§ WORK TO DO:
Copy each line below exactly and leave the pictures out.

§ COLLECTED DATA:
↓↓↓

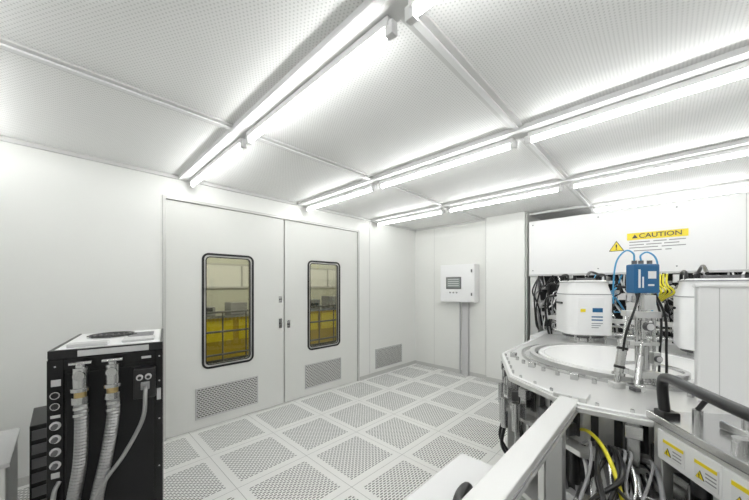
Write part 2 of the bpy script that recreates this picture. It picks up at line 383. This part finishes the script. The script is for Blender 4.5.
tube('signal_cable', [(0.357, -0.075, 0.995), (0.36, -0.11, 0.97), (0.35, -0.12, 0.85), (0.28, -0.12, 0.70), (0.2, -0.13, 0.58), (0.14, -0.15, 0.4), (0.12, -0.16, 0.03)], 0.009, HOSE, c)
tube('drain_cable', [(0.04, -0.008, 0.6), (0.03, -0.05, 0.55), (0.02, -0.06, 0.3), (0.02, -0.07, 0.03)], 0.009, HOSE, c)

e = empty('pump_unit', (-0.66, 2.25, 0))
box('casing', (0, 0, 0.05), (0.48, 0.5, 0.64), STEEL2, e, 0.006)
box('top_plate', (-0.01, -0.01, 0.64), (0.49, 0.51, 0.66), LGREY, e, 0.003)
boxes('louvres', [((0.05, -0.008, 0.15 + i * 0.04), (0.40, 0, 0.17 + i * 0.04)) for i in range(8)], GREY, e)
boxes('feet', [((x, y, 0), (x + 0.04, y + 0.04, 0.05)) for x in (0.02, 0.42) for y in (0.02, 0.44)], BLACK, e)
e = empty('controller_rack', (-0.14, 2.86, 0))
box('case', (0, 0, 0.03), (0.16, 0.42, 0.62), BLACKM, e, 0.004)
boxes('modules', [((0.01, -0.012, 0.08 + i * 0.09), (0.15, 0, 0.14 + i * 0.09)) for i in range(6)], DSTEEL, e, 0.002)
boxes('feet', [((x, y, 0), (x + 0.03, y + 0.03, 0.03)) for x in (0.01, 0.12) for y in (0.02, 0.37)], BLACK, e)

# ---------------------------------------------------------------- wafer polishing machine
M = empty('wafer_polishing_machine')
box('hood', (4.70, -1.6, 1.66), (5.9, 1.415, 2.43), WHITE, M, 0.01)
boxes('hood_seams', [((4.697, y, 1.67), (4.70, y + 0.006, 2.42)) for y in (-0.59,)], LGREY, M)
boxes('hood_lip', [((4.68, -1.6, 1.64), (4.76, 1.415, 1.665))], LGREY, M, 0.003)
cyls('hood_screws', [((4.694, y, z), (4.70, y, z), 0.008) for y in (1.36, 0.6, -0.1) for z in (1.72, 2.37)], GREY, M)
box('caution_band', (4.694, -0.19, 2.045), (4.70, 0.32, 2.125), YELS, M)
R = (math.radians(90), 0, math.radians(-90))
text('caution_text', 'CAUTION', 0.072, (4.692, 0.035, 2.085), R, BLACK, M, sx=1.1)
def warn_tri(prefix, f, cx, cz, s, parent, full=True):
    plate(prefix + '_edge', [(cx - s * 1.2, cz - s * 0.97), (cx + s * 1.2, cz - s * 0.97), (cx, cz + s * 1.08)], [], f, 0, -0.0015, BLACK, parent)
    if not full: return
    plate(prefix + '_field', [(cx - s, cz - s * 0.85), (cx + s, cz - s * 0.85), (cx, cz + s * 0.85)], [], f, -0.0015, -0.003, YELS, parent)
    plate(prefix + '_mark', [(cx - s * .1, cz - s * .3), (cx + s * .1, cz - s * .3), (cx + s * .13, cz + s * .35), (cx - s * .13, cz + s * .35)], [], f, -0.003, -0.004, BLACK, parent)
    plate(prefix + '_dot', [(cx - s * .11, cz - s * .66), (cx + s * .11, cz - s * .66), (cx + s * .11, cz - s * .44), (cx - s * .11, cz - s * .44)], [], f, -0.003, -0.004, BLACK, parent)
fx = lambda u, v, t: (4.70 + t, -u, v)
warn_tri('caution_symbol', fx, -0.42, 1.985, 0.062, M)
fx2 = lambda u, v, t: (4.694 + t, -u, v)
warn_tri('caution_small', fx2, -0.25, 2.085, 0.022, M, False)
rows = []
for i, (z, segs) in enumerate(((2.018, ((0.30, 0.12), (0.09, -0.02), (-0.04, -0.17))), (1.985, ((0.30, 0.17), (0.15, 0.02), (0.0, -0.12))), (1.952, ((0.30, 0.05), (0.02, -0.17))), (1.915, ((0.26, 0.02), (-0.01, -0.06))))):
    for a, b in segs: rows.append(((4.698, b, z - 0.005), (4.70, a, z + 0.005)))
boxes('caution_lines', rows, GREY, M)
boxes('rear_base', [((3.95, -1.6, 0.0), (5.9, 1.18, 0.90))], WHITE2, M, 0.01)
box('back_plane', (5.0, -1.6, 0.90), (5.05, 1.36, 1.66), DARK, M)
boxes('side_posts', [((4.72, 1.30, 0.0), (4.80, 1.40, 1.66)), ((4.72, 0.9, 0.9), (4.78, 0.95, 1.66)), ((4.72, 0.1, 0.9), (4.78, 0.15, 1.66)), ((4.72, -0.9, 0.9), (4.78, -0.84, 1.66))], STEEL2, M)
bl = {0: [], 1: [], 2: []}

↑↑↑

§ PROBLEM SOLUTION:
Write part 2 of the bpy script that recreates this picture. It picks up at line 383. This part finishes the script. The script is for Blender 4.5.
tube('signal_cable', [(0.357, -0.075, 0.995), (0.36, -0.11, 0.97), (0.35, -0.12, 0.85), (0.28, -0.12, 0.70), (0.2, -0.13, 0.58), (0.14, -0.15, 0.4), (0.12, -0.16, 0.03)], 0.009, HOSE, c)
tube('drain_cable', [(0.04, -0.008, 0.6), (0.03, -0.05, 0.55), (0.02, -0.06, 0.3), (0.02, -0.07, 0.03)], 0.009, HOSE, c)

e = empty('pump_unit', (-0.66, 2.25, 0))
box('casing', (0, 0, 0.05), (0.48, 0.5, 0.64), STEEL2, e, 0.006)
box('top_plate', (-0.01, -0.01, 0.64), (0.49, 0.51, 0.66), LGREY, e, 0.003)
boxes('louvres', [((0.05, -0.008, 0.15 + i * 0.04), (0.40, 0, 0.17 + i * 0.04)) for i in range(8)], GREY, e)
boxes('feet', [((x, y, 0), (x + 0.04, y + 0.04, 0.05)) for x in (0.02, 0.42) for y in (0.02, 0.44)], BLACK, e)
e = empty('controller_rack', (-0.14, 2.86, 0))
box('case', (0, 0, 0.03), (0.16, 0.42, 0.62), BLACKM, e, 0.004)
boxes('modules', [((0.01, -0.012, 0.08 + i * 0.09), (0.15, 0, 0.14 + i * 0.09)) for i in range(6)], DSTEEL, e, 0.002)
boxes('feet', [((x, y, 0), (x + 0.03, y + 0.03, 0.03)) for x in (0.01, 0.12) for y in (0.02, 0.37)], BLACK, e)

# ---------------------------------------------------------------- wafer polishing machine
M = empty('wafer_polishing_machine')
box('hood', (4.70, -1.6, 1.66), (5.9, 1.415, 2.43), WHITE, M, 0.01)
boxes('hood_seams', [((4.697, y, 1.67), (4.70, y + 0.006, 2.42)) for y in (-0.59,)], LGREY, M)
boxes('hood_lip', [((4.68, -1.6, 1.64), (4.76, 1.415, 1.665))], LGREY, M, 0.003)
cyls('hood_screws', [((4.694, y, z), (4.70, y, z), 0.008) for y in (1.36, 0.6, -0.1) for z in (1.72, 2.37)], GREY, M)
box('caution_band', (4.694, -0.19, 2.045), (4.70, 0.32, 2.125), YELS, M)
R = (math.radians(90), 0, math.radians(-90))
text('caution_text', 'CAUTION', 0.072, (4.692, 0.035, 2.085), R, BLACK, M, sx=1.1)
def warn_tri(prefix, f, cx, cz, s, parent, full=True):
    plate(prefix + '_edge', [(cx - s * 1.2, cz - s * 0.97), (cx + s * 1.2, cz - s * 0.97), (cx, cz + s * 1.08)], [], f, 0, -0.0015, BLACK, parent)
    if not full: return
    plate(prefix + '_field', [(cx - s, cz - s * 0.85), (cx + s, cz - s * 0.85), (cx, cz + s * 0.85)], [], f, -0.0015, -0.003, YELS, parent)
    plate(prefix + '_mark', [(cx - s * .1, cz - s * .3), (cx + s * .1, cz - s * .3), (cx + s * .13, cz + s * .35), (cx - s * .13, cz + s * .35)], [], f, -0.003, -0.004, BLACK, parent)
    plate(prefix + '_dot', [(cx - s * .11, cz - s * .66), (cx + s * .11, cz - s * .66), (cx + s * .11, cz - s * .44), (cx - s * .11, cz - s * .44)], [], f, -0.003, -0.004, BLACK, parent)
fx = lambda u, v, t: (4.70 + t, -u, v)
warn_tri('caution_symbol', fx, -0.42, 1.985, 0.062, M)
fx2 = lambda u, v, t: (4.694 + t, -u, v)
warn_tri('caution_small', fx2, -0.25, 2.085, 0.022, M, False)
rows = []
for i, (z, segs) in enumerate(((2.018, ((0.30, 0.12), (0.09, -0.02), (-0.04, -0.17))), (1.985, ((0.30, 0.17), (0.15, 0.02), (0.0, -0.12))), (1.952, ((0.30, 0.05), (0.02, -0.17))), (1.915, ((0.26, 0.02), (-0.01, -0.06))))):
    for a, b in segs: rows.append(((4.698, b, z - 0.005), (4.70, a, z + 0.005)))
boxes('caution_lines', rows, GREY, M)
boxes('rear_base', [((3.95, -1.6, 0.0), (5.9, 1.18, 0.90))], WHITE2, M, 0.01)
box('back_plane', (5.0, -1.6, 0.90), (5.05, 1.36, 1.66), DARK, M)
boxes('side_posts', [((4.72, 1.30, 0.0), (4.80, 1.40, 1.66)), ((4.72, 0.9, 0.9), (4.78, 0.95, 1.66)), ((4.72, 0.1, 0.9), (4.78, 0.15, 1.66)), ((4.72, -0.9, 0.9), (4.78, -0.84, 1.66))], STEEL2, M)
bl = {0: [], 1: [], 2: []}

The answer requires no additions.